Spettabile redazione,
scrivo questo mio sfogo nel tentativo di mettere in luce un problema che interessa molti insegnanti come me.
Mi riferisco al vincolo triennale, una spolverata amara sull’immissione in ruolo, che arriva dopo anni di studio, impegno e sacrifici. Vivo all’estremo Sud della mia regione e, a settembre, sono stata destinata ad una scuola agli antipodi, a quasi 300 chilometri di distanza. Come me, molti colleghi hanno storie simili.
Oltre all’assurdità della situazione, dato che non si capisce quale mente perversa possa architettare un simile sistema di reclutamento, noi vincolati viviamo nella frustrazione di essere bloccati per un intero triennio, senza possibilità di chiedere un trasferimento.

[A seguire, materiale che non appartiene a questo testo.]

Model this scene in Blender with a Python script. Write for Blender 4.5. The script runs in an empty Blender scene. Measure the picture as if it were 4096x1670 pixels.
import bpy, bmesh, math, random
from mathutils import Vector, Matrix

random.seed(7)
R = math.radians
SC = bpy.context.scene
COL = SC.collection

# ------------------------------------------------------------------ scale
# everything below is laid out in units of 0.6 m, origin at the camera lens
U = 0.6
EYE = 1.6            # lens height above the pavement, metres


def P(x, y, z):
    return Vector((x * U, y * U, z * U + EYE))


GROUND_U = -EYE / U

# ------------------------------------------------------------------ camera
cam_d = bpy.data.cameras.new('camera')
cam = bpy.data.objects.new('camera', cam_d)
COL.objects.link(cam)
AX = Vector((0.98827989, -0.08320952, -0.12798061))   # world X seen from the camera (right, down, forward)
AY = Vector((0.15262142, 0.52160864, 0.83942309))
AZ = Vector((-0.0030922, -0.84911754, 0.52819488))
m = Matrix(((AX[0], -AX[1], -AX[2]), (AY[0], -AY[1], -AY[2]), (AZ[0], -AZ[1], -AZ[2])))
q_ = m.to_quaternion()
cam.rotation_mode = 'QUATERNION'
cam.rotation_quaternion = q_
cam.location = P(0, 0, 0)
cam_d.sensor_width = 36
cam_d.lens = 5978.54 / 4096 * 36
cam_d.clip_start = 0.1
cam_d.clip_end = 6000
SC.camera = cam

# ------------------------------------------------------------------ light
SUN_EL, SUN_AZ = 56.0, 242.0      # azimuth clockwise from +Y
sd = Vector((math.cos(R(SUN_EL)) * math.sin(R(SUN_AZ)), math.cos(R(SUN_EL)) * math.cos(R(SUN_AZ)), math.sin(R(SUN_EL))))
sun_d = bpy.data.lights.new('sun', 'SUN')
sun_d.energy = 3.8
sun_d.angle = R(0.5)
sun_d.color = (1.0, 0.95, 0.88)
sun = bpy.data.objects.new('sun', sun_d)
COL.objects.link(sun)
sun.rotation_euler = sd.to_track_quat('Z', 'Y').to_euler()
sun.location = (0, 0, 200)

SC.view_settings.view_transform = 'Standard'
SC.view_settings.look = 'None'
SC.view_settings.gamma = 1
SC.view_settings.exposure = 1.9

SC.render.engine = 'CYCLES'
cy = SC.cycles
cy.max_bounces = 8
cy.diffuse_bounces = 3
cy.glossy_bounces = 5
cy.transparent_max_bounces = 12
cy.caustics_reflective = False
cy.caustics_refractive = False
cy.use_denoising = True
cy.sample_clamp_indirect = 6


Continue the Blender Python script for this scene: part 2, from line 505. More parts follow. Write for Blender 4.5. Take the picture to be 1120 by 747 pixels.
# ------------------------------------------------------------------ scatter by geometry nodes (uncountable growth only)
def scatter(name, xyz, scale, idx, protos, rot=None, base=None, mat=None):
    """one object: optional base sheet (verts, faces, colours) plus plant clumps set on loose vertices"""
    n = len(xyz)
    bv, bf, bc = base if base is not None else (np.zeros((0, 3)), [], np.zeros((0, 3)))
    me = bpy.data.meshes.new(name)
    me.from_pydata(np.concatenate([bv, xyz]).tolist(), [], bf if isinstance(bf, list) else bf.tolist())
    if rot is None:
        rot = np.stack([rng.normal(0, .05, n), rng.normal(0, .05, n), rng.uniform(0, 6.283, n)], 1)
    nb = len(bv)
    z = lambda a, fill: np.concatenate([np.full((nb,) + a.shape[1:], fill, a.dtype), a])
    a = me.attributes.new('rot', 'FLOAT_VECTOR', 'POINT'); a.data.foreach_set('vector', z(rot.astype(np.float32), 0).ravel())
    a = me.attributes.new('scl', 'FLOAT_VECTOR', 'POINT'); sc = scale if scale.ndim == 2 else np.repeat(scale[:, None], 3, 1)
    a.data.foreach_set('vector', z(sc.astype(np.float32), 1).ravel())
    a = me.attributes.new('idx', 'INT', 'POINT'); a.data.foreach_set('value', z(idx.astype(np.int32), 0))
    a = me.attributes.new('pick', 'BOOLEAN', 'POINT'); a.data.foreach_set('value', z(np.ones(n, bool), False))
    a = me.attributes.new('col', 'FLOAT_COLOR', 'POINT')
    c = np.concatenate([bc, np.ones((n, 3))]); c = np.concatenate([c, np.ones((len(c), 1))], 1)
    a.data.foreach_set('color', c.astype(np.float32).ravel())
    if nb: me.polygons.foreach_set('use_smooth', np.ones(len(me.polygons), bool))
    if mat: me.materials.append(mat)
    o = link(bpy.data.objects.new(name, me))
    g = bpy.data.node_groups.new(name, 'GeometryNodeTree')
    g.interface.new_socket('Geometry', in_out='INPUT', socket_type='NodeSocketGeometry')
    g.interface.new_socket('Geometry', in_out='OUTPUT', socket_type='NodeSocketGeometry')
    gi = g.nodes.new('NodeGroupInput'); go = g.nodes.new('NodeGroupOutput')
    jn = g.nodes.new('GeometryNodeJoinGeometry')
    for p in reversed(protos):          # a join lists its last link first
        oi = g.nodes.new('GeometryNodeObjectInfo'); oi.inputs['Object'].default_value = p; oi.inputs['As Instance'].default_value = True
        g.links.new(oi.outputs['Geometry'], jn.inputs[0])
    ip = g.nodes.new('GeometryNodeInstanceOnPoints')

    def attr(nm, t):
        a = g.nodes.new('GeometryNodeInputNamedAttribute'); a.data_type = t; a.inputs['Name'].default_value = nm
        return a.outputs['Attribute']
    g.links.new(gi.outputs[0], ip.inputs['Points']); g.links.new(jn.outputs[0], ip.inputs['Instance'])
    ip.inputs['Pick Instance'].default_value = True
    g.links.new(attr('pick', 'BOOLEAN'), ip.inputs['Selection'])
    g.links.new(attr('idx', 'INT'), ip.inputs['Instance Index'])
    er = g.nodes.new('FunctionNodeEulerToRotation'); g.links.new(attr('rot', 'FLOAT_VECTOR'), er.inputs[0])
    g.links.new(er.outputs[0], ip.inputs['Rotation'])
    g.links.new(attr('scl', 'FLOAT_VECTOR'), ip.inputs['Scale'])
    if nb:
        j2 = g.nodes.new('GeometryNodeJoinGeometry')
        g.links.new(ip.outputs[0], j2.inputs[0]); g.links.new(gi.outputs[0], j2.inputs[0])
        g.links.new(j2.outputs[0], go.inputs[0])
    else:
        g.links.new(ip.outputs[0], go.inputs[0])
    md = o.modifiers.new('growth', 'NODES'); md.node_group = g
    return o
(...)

Vien da sé che un insegnante che non vuole stare in una scuola viva delle emozioni negative, di frustrazione e angoscia, che influenzano la creatività, la gestione della classe, la motivazione.
Il vincolo danneggia profondamente la scuola ed è un’ingiustizia grave e inaccettabile, peraltro senza alcun vantaggio. Produce solo insegnanti infelici, intrappolati in attesa di fuga. La continuità didattica non ha nulla a che fare con tutto questo.
Perché un simile accanimento contro la scuola, che dovrebbe essere il luogo dell’incontro e del dialogo?